For my next jewelry celeb, I meet my instructor, master wax carver Kate Wolf.  Also a terrifically nice human and super funny too!  Kate cut her teeth in a fast paced production studio in Philly before taking a job as head designer of the jewelry division of the Franklin Mint.  She has a voraciously inventive mind that she applies to everything she does including but not limited to: tool design, wax carving, and storytelling.  I've had just a few experiences in my life where I felt that I was in the presence of genius and this was one of them.  

Kate's class is a treasure trove of secret knowledge akin to the rights of the free masons.  The comprehensive class was broken down into 5 days where the skills learned on one day were applied to the next.  The first day was something like the equivalent of that scene in the Karate Kid when Mr.
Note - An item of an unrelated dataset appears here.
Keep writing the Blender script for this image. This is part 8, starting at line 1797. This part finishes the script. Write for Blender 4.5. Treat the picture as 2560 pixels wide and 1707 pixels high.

Miyagi makes Daniel San wax every car in his massive vintage car collection.  Kate introduced us to her specially designed collection of wax carving tools and showed us how to properly use them to carve a relatively simple flower or lapidary design.  The lessons snowballed from there in intensity and difficulty until the last day when we carved a complicated marquise ring design.  

Kate peppered her many demos with harrowing and humorous tales of characters she's encountered in her journey through life on the inside of the jewelry industry in Philadelphia as well as the docks of Portland, Maine.  The insiders perspective reminded me a lot of reading Anthony Bourdain's Kitchen Confidential in that it gave insight into a world that I otherwise never would have even known existed.  Also, and most importantly, the demos were filled with tips and secret skills that she invented along the way in her years in the biz.  By the end of day 5 she had passed on so much information I thought my head would explode!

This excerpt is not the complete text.